## Begin

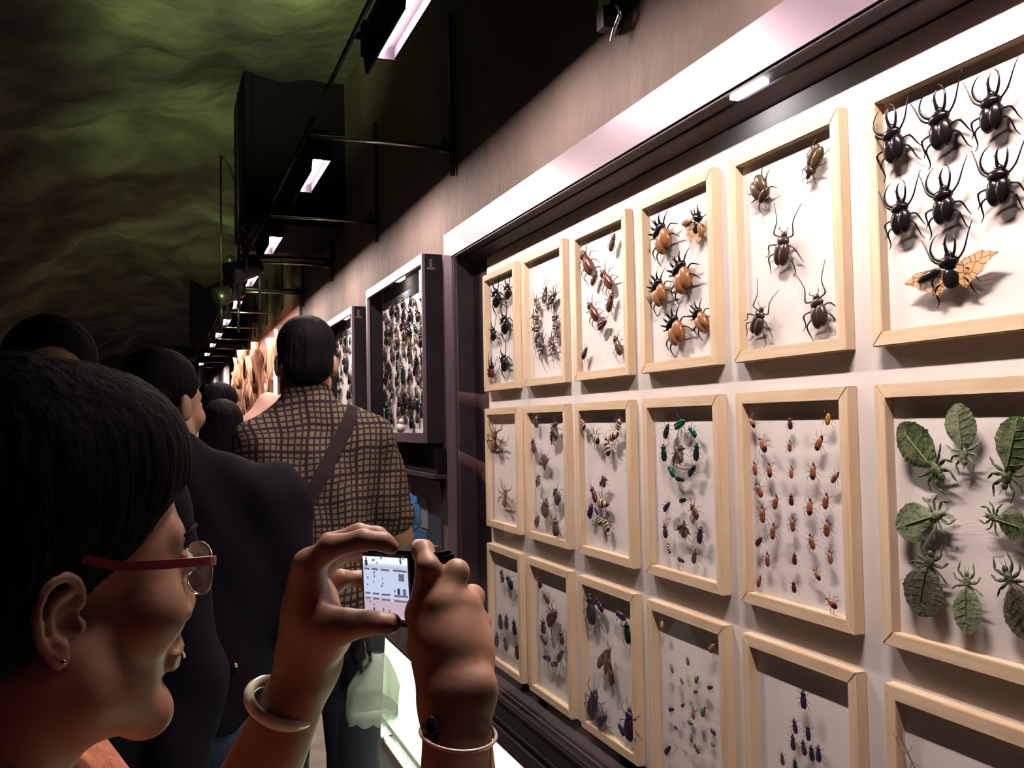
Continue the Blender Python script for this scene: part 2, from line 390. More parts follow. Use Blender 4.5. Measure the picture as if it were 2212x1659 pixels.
bm.faces.new([bm.verts.new(p) for p in [(x, CY0+.09, ib), (x, CY1-.09, ib), (x, CY1-.09, ih), (x, CY0+.09, ih)]]); fin('glass_pane', bm, MP['glass'], t)
a = atX(1615, 183, 1.0)
o = bxo('lamp_or_glint', FX+.012, FX+.03, a.y-.045, a.y+.05, a.z-.012, a.z+.012, emis('glint_white', (1, .97, .97), 14), t)  # glowing block standing in for a reflection in the glass, no lamp here
# dark apron below and the backlit panel at the foot of the wall
APZ = EYE-1.02*.995
for i, (z0, z1, x, m) in enumerate([(CB+.0, CB-.05, .975, MP['boxside']), (CB-.05, APZ, .99, MP['boxside'])]):
    struct(bxo('trim_%d' % (i+3), x, LW+.002, .2, 3.30 if i == 0 else 8.2, z0, z1, m))
def glow_mat():
    m = bpy.data.materials.new('backlit_glass'); m.use_nodes = True; nt = m.node_tree; N = nt.nodes; L = nt.links; N.clear()
    tc = N.new('ShaderNodeTexCoord'); mp = N.new('ShaderNodeMapping'); mp.inputs['Scale'].default_value = (1, 5, .6)
    n = N.new('ShaderNodeTexNoise'); n.inputs['Scale'].default_value = 2.2; n.inputs['Detail'].default_value = 7
    r = N.new('ShaderNodeValToRGB'); e = r.color_ramp.elements; e[0].position = .30; e[0].color = (.42, .62, .34, 1); e[1].position = .62; e[1].color = (.86, 1, .62, 1)
    em = N.new('ShaderNodeEmission'); em.inputs[1].default_value = 2.4; o = N.new('ShaderNodeOutputMaterial')
    L.new(tc.outputs['Object'], mp.inputs[0]); L.new(mp.outputs[0], n.inputs['Vector']); L.new(n.outputs[0], r.inputs[0]); L.new(r.outputs[0], em.inputs[0]); L.new(em.outputs[0], o.inputs[0])
    return m
MP['glow'] = glow_mat(); MP['bar'] = emis('floor_tube_white', (.95, 1, .82), 6)
t = thing('light_box', 'long pale green backlit glass panel at the foot of the wall', 'light box', (LW, 3, .05))
bxo('lit_panel', LW-.012, LW-.002, .3, 7.8, .075, APZ, MP['glow'], t)
bxo('lower_rail', LW-.03, LW-.002, .3, 7.8, .03, .075, MP['blackm'], t)
for i in range(6):
    y0 = .36+1.2*i+(.29); t = thing('floor_tube', ('glowing white floor tube at the foot of the wall, %s from the near end' % ordn[i]), 'floor lamp', (.965, y0+.58, 0), 'floor tubes below the light box')
    bxo('tube', .945, .968, y0, y0+1.13, .010, .045, MP['bar'], t)
    bm = bmesh.new(); box(bm, .934, .944, y0-.02, y0+1.15, 0, .05); box(bm, .969, .979, y0-.02, y0+1.15, 0, .058); fin('side_rail', bm, MP['steel'], t)
    bxo('joint', .935, .985, y0-.045, y0-.02, 0, .062, MP['steel'], t)
struct(bxo('floor_shade_strip', .86, .934, .2, 8.2, 0, .02, MP['boxside']))  # flat dark strip standing in for the shadow on the floor beside the tubes
# ================================================================== PINE SPECIMEN BOXES
def framepos(c, r_):
    y1 = T0-(c-1)*PT; z1 = EYE+ZS[r_-1]; return y1-WD, y1, z1-HH, z1
FD = .030
def specimen_box(c, r_, label):
    y0, y1, z0, z1 = framepos(c, r_); xf, xb = 1.0395, 1.0602
    t = thing('specimen_box', label, 'specimen box', (xb, (y0+y1)/2, z0), 'pine specimen boxes in the large case')
    def quadprism(pts, m):                                  # pts: outline in (y,z) counter-clockwise seen from the room
        bm = bmesh.new(); A = [bm.verts.new((xf, a, b)) for a, b in pts]; B = [bm.verts.new((xb, a, b)) for a, b in pts]; n = len(pts)
        bm.faces.new(A); bm.faces.new(B[::-1])
        for k in range(n): bm.faces.new([A[k], B[k], B[(k+1) % n], A[(k+1) % n]])
        bmesh.ops.recalc_face_normals(bm, faces=bm.faces)
        bmesh.ops.bevel(bm, geom=[e for e in bm.edges], offset=.0012, segments=2, affect='EDGES')
        return bm
    l = RL; g = .0002
    fin('rail', quadprism([(y0, z1), (y0+l, z1-l), (y1-l, z1-l), (y1, z1)], 0), MP['pineH'], t)
    fin('rail', quadprism([(y0, z0), (y1, z0), (y1-l, z0+l), (y0+l, z0+l)], 0), MP['pineH'], t)
    fin('stile', quadprism([(y1, z0+g), (y1, z1-g), (y1-l, z1-l), (y1-l, z0+l)], 0), MP['pineV'], t)
    fin('stile', quadprism([(y0, z0+g), (y0+l, z0+l), (y0+l, z1-l), (y0, z1-g)], 0), MP['pineV'], t)
    bxo('backing_board', xb-.0035, xb-.0005, y0+l*.6, y1-l*.6, z0+l*.6, z1-l*.6, MP['board'], t)
    return t
BOXES = {
 (1, 1): 'pine box of six small horned dark beetles, top row, farthest left', (2, 1): 'pine box with a starburst ring of spotted longhorns, top row, second',
 (3, 1): 'pine box of nine scattered mahogany beetles, top row, third', (4, 1): 'pine box of six tan horned beetles, top row, fourth',
 (5, 1): 'pine box of five long-armed dark beetles, top row, fifth', (6, 1): 'pine box of black three-horned beetles, top row, cut by the right edge',
 (1, 2): 'pine box of two spiny brown stick insects, middle row, farthest left', (2, 2): 'pine box of nine plum oval beetles, middle row, second',
 (3, 2): 'pine box of cream-banded beetles strung like a smile, middle row, third', (4, 2): 'pine box with a green beetle ring above a smaller ring, middle row, fourth',
 (5, 2): 'pine box with columns of small orange bugs, middle row, fifth', (6, 2): 'pine box of green leaf insects, middle row, cut by the right edge',
 (1, 3): 'pine box with a dark beetle cluster, bottom row, farthest left', (2, 3): 'pine box with an oval ring of maroon beetles, bottom row, second',
 (3, 3): 'pine box with a striped moth amid dark blue beetles, bottom row, third', (4, 3): 'pine box of tiny mixed insects, bottom row, fourth',
 (5, 3): 'pine box with a dark diamond of small beetles, bottom row, fifth', (6, 3): 'pine box with a thin stick insect, bottom right corner of the picture'}
for (c, r_), lb in BOXES.items(): specimen_box(c, r_, lb)
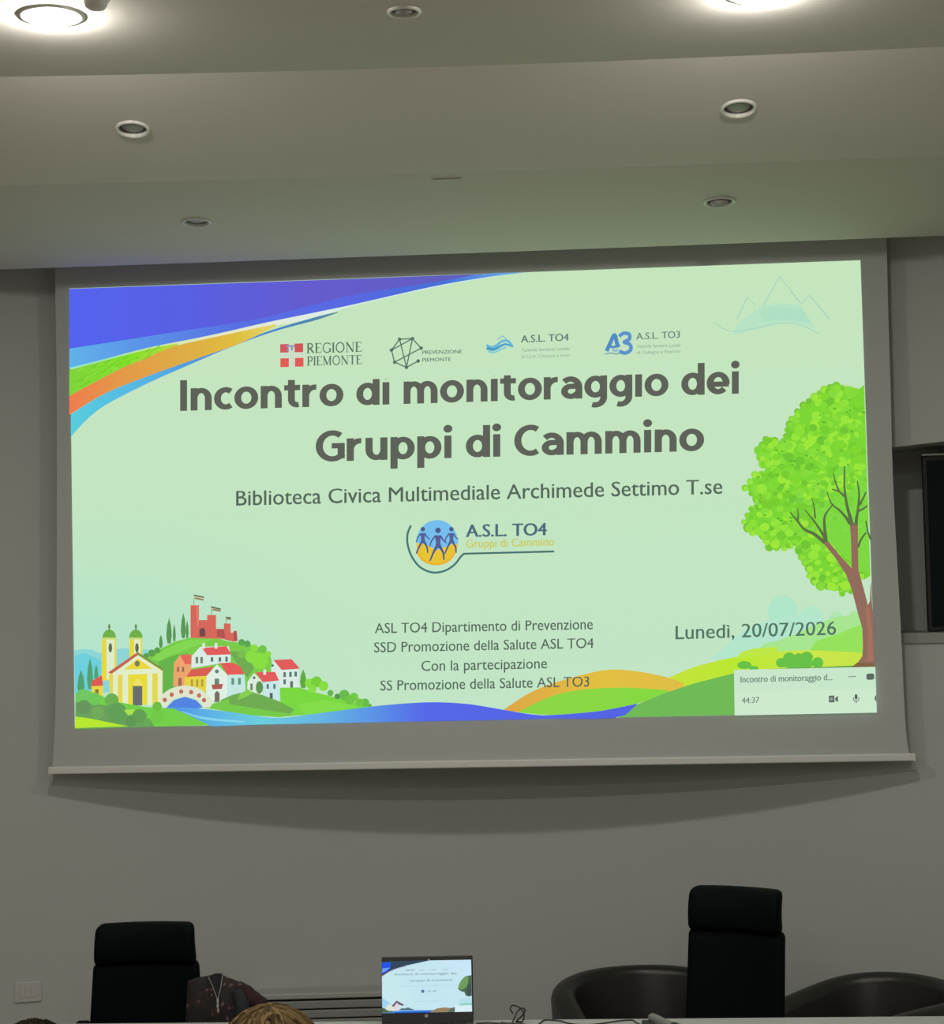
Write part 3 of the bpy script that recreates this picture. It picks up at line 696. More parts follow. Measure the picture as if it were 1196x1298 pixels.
cv.p([Z(92, 958), Z(200, 972), Z(330, 1000), Z(470, 1028), (95.2, 922.8)], (184, 232, 50))
sub(cv, 'village_picture')

# hills and meadow, bottom right
cv = Canvas(place, ST)
cv.k = 4
for x, y, rx, ry, c in ((992, 775, 19, 20, (176, 230, 200)), (1028, 783, 16, 14, (180, 230, 200)), (1060, 787, 10, 12, (178, 230, 178)), (1083, 786, 9, 12, (172, 230, 158))): cv.ell(x, y, rx, ry, c, n=28)
cv.p([(900, 836), (940, 800), (975, 785), (1010, 780), (1040, 782), (1050, 830)], (180, 230, 204))
cv.p([(950, 834), (968, 816), (985, 812), (1010, 803), (1035, 790), (1060, 782), (1092, 778), (1098, 830)], (168, 230, 144))
cv.p([(1024, 826), (1035, 812), (1055, 806), (1075, 798), (1096, 790), (1096, 830)], (150, 226, 92))
cv.band([(847, 859), (870, 849), (888, 843), (930, 833), (978, 826.8), (1025, 824.4), (1106, 828)], [(847, 876), (930, 854), (980, 852), (1106, 852)], [(847, (196, 228, 60)), (940, (186, 232, 50)), (1030, (204, 232, 76)), (1106, (196, 228, 70))])
cv.p([(930, 836), (940, 826), (955, 822), (985, 820), (985, 827)], (190, 232, 70))
for x, y, rx, ry in ((1000, 834, 8, 7), (1012, 834, 7, 6), (1022, 833, 8, 7), (1036, 840, 7, 7), (990, 840, 7, 6), (943, 843, 9, 5), (955, 847, 6, 3), (1010, 841, 22, 7)): cv.ell(x, y, rx, ry, (104, 194, 72))
cv.stroke([(965, 850), (1108, 844)], 3.0, (92, 160, 72))
cv.band([(639, 899), (673.5, 877), (713.6, 862), (767, 849.3), (807, 851), (847, 859), (866, 866)], [(639, 900), (660, 903), (700, 906), (754, 902), (807, 892), (866, 872)], [(639, (222, 166, 70)), (760, (226, 192, 66)), (866, (224, 190, 70))])
cv.band([(657, 902), (700, 882), (740, 874), (794, 871.6), (847, 875)], [(657, 903), (700, 906.2), (754, 902), (807, 892), (847, 876.5)], [(657, (140, 214, 70)), (847, (134, 218, 66))])
cv.p([(783, 909.4), (807, 893), (845, 877.5), (880, 866), (935, 852), (935, 906.4)], (112, 186, 88))
sub(cv, 'hill_picture')

# tree picture, right edge
cv = Canvas(place, ST); cv.k = 30
Z = lambda x, y: (930 + x / 6.489, 480 + y / 6.489)
Z4 = lambda x, y: (930 + x / 6.295, 660 + y / 6.295)
crown = [Z(1068, 50), Z(1000, 110), Z(930, 90), Z(840, 60), Z(740, 90), Z(660, 150), Z(570, 220), Z(520, 270), Z(470, 330), Z(440, 420), Z(410, 520), Z(330, 520), Z(260, 500), Z(200, 590), Z(240, 700), Z(280, 780), Z(170, 790), Z(90, 900), Z(190, 990), Z(280, 1020), Z(140, 1070), Z(80, 1180), Z(150, 1270), Z4(230, 120), Z4(280, 210), Z4(400, 220), Z4(500, 180), Z4(540, 290), Z4(600, 380), Z4(600, 440), Z4(690, 520), Z4(800, 540), Z4(860, 580), Z4(930, 560), Z4(960, 400), Z4(1010, 440), Z4(1040, 470), Z4(1086, 440), (edgeX(680) - 1.5, 680), (edgeX(560) - 1, 560)]
cv.p(crown, (124, 214, 54))
random.seed(11)
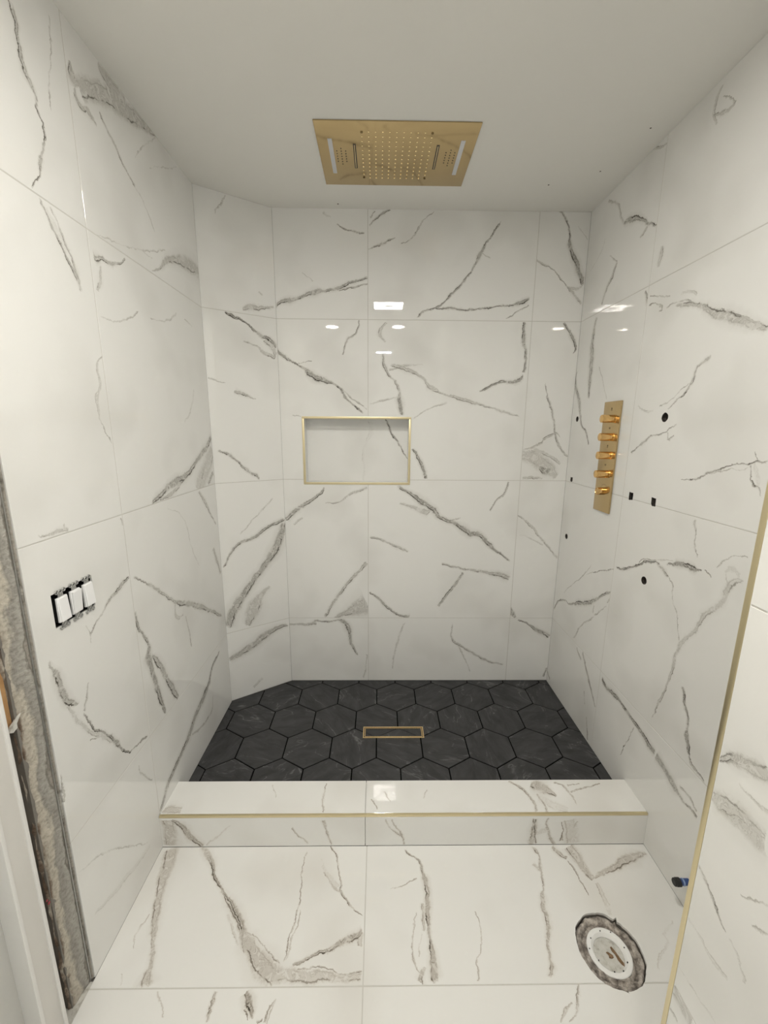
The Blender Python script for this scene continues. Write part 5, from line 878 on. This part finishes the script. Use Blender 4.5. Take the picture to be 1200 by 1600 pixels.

## End

#### [TASK INSTRUCTIONS]
Provide an exact reproduction of only those lines that start at the line containing "Write part 3" and end at the line containing "sub(cv, 'village_picture')", inclusive.

#### [COMPLETED TASK]
Write part 3 of the bpy script that recreates this picture. It picks up at line 696. More parts follow. Measure the picture as if it were 1196x1298 pixels.
cv.p([Z(92, 958), Z(200, 972), Z(330, 1000), Z(470, 1028), (95.2, 922.8)], (184, 232, 50))
sub(cv, 'village_picture')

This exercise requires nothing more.